Cinnamon roll recipes do not deviate too far from this one, but what was different is the meringue filling. The sweetness of the filling melts on your tongue in the most unabashed way. If you enjoyed meringue anything, you’ll love this recipe. Out of the 15 rolls I’ve made, I fervently wolfed down 10.  Eaten warm or cooled, they have a pleasant crispy and crumbly texture (if you slightly overbaked them like I did). Also, if you adore cinnamon, you’ve already lost half of the battle. Now…

Give. Up. To. Temptation.

I ought to hit the showers for the night. Instead, here I am, composing another blog post.

Speaking of schedules, The Gates (another one of those pseudo-supernatural vampire series I swore never to catch unless it could match True Blood‘s standards. Then again, True Blood kind of lost me so I’m back to watching any drama on free-to-air Channel 5. Furthermore, HBO Asia costs $12.84, GST included on Starhub TV, subjected to local broadcasting censorship. I’ll pass.) by the end of this sentence would start in 2 minutes. Basically, the series is based on a gated community which harbours plenty of secrets. Throw in a conflicted policeman, confused vampires, wild rule-bound werewolves and bewitching potion laden teas and you’ve got yourself another drama that questions the viability of co-existence between the living, living dead and hyper-living (werewolves). So if you are looking for a less raunchy spin on supernatural, tune into The Gates.

Teeny sidetrack: I’ll settle for True Blood’s season four. Talk about a very pale and lost Eric trudging about Bon Temps in the middle of the night… I see an adaptation of my favourite installment in the book series: Club Dead!

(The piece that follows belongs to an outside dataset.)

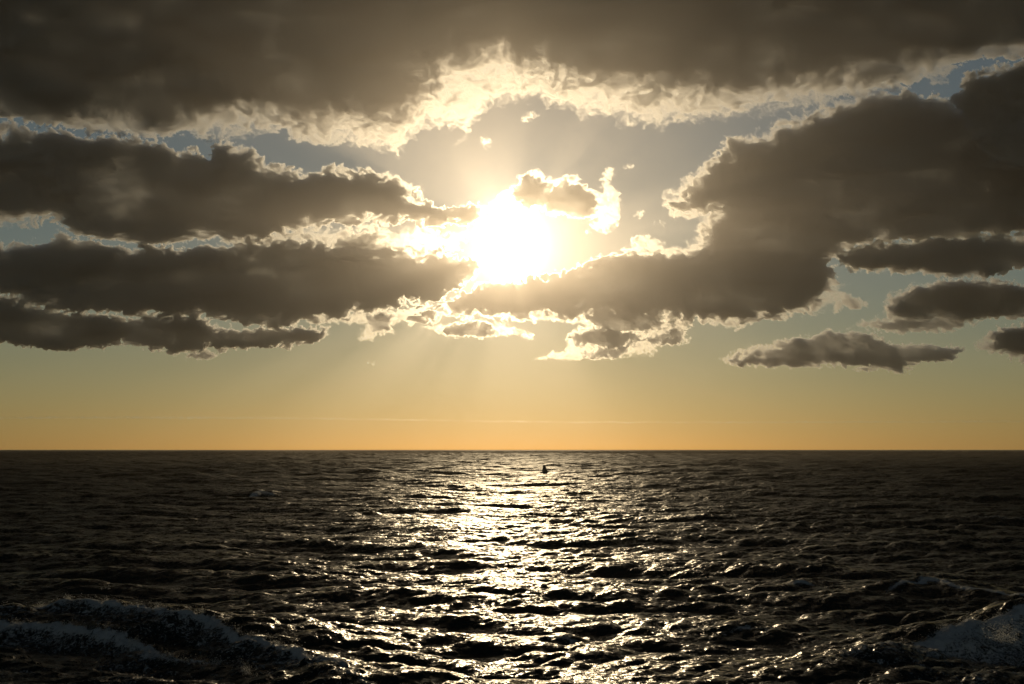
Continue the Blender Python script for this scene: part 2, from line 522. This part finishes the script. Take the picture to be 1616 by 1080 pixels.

If you’re into mild gore, watch Fear Itself. I’m surprised Channel 5 allows for a scene whereby an arm was lopped off by a very angry werewolf. Maybe that’s why it airs every Saturday night at 11; though I’m sure young kids are night owls as well.

When it comes to horror series, Fact or Fiction triumphs. The concept of guessing whether or not the stories are real or fictional is truly chilling. I vaguely remember a story about a grandma who was a red-eyed demon despite repeatedly telling her grandson that the red-eyed monster he sees every night is merely a nightmare. I ended up having sleepless nights.

Right now, no supernatural dramas pique my interest like how Supernatural and Vampire Diaries do. Oh come on, bromance… ‘Nuff said.

Oh, Vampire Diaries also has a winning soundtrack. I now own 125 songs from the first season. If you’re into modern Indie and Alternative rock, it’s aligned to your groove. Time is a runaway. Nights for now!